I keep coming across what I can only call weird little 1950s novelty dances that were supposedly enormously popular among teenagers of the time. In the case of The Dig, I can't quite see it, myself, or even imagine it as a less-jaded teenager...but then I remember that the Bunny Hop was a genuine teenage fad during the same era, so anything is possible. The Dig was at least briefly regionally popular, appearing on Oklahoma Bandstand, the local version of the televised dance program, American Bandstand.
As described in the November 1958 issue of Dance Magazine by columnist Dorothea Duryea Ohl (daughter of the famous Oscar Duryea), The Dig was not a spontanous dance-floor innovation like its contemporary, the hand jive.

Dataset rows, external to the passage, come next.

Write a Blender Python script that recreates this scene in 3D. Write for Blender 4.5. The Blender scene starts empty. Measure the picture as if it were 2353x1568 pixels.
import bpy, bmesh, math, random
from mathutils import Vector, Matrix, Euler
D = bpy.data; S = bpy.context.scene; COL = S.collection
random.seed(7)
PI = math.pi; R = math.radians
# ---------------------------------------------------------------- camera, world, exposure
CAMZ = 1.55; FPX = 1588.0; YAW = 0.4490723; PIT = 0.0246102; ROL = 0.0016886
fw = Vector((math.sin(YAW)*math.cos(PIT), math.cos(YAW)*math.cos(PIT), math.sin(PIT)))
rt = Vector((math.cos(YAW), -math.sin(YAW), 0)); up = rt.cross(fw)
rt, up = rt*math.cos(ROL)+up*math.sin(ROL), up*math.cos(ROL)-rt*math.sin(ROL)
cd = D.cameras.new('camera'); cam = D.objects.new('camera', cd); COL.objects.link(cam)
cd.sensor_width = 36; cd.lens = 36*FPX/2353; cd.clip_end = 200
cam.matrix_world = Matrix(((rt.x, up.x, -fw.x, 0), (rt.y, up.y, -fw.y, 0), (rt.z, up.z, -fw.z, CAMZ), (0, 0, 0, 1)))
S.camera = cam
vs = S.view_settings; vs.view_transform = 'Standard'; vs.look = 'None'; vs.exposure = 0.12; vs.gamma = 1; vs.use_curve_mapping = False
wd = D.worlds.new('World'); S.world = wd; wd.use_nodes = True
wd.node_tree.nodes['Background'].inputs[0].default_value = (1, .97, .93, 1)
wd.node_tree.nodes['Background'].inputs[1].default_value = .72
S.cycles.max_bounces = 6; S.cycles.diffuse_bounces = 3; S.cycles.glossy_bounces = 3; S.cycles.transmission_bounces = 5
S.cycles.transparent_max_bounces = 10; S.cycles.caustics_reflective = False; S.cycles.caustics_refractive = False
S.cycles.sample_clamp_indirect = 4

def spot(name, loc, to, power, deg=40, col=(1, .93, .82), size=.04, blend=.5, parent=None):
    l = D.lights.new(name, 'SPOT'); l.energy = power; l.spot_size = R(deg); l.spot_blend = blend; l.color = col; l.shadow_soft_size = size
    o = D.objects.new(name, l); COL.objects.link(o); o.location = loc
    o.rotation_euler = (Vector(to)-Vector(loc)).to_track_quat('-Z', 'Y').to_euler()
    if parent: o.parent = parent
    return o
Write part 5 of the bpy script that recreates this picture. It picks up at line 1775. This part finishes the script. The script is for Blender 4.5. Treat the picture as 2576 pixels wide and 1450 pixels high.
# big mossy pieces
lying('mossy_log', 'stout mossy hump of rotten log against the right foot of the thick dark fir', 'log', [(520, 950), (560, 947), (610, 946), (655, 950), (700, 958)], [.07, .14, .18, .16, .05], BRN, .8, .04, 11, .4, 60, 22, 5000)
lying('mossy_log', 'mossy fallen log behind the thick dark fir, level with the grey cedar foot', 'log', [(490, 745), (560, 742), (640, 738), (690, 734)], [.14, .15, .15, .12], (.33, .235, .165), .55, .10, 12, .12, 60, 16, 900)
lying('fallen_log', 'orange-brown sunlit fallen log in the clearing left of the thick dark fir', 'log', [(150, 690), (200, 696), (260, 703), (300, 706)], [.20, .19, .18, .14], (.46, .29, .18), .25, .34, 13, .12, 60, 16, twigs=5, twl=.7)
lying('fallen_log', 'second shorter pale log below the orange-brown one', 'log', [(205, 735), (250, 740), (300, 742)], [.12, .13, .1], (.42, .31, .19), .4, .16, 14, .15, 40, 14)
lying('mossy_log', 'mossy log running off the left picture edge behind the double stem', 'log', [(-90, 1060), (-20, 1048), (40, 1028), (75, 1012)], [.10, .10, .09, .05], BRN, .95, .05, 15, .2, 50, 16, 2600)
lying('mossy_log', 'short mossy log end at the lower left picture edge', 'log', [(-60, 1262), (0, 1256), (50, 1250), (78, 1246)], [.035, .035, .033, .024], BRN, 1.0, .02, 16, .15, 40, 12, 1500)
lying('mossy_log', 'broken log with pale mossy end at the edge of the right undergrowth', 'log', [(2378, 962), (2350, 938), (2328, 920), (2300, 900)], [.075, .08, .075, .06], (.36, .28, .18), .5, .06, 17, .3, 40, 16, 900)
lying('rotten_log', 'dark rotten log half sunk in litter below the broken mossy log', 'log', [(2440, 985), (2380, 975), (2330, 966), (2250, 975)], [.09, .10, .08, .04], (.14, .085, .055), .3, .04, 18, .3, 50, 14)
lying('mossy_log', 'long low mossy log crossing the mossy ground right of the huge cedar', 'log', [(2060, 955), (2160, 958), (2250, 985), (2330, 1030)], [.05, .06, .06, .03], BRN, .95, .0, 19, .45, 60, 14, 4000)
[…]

It was choreographed by Oklahoma City dance instructor Jimmie Crowell:
The owner of a recording company wanted a dance for teen-agers to fit an as-yet-untitled number. He liked Jimmie's brainchild so much that he gave the same title to the record: The Dig, now on Chess label, Ken Kash Kwintet, No. 1699 (Flip side: Vicious Vodka)
Crowell died only a few years ago, after a long career as a dance instructor. Other than that Chess single, I can find no trace of the Ken Kash Kwintet. I suspect that they were an in-house group of Chess musicians pulled together for this recording.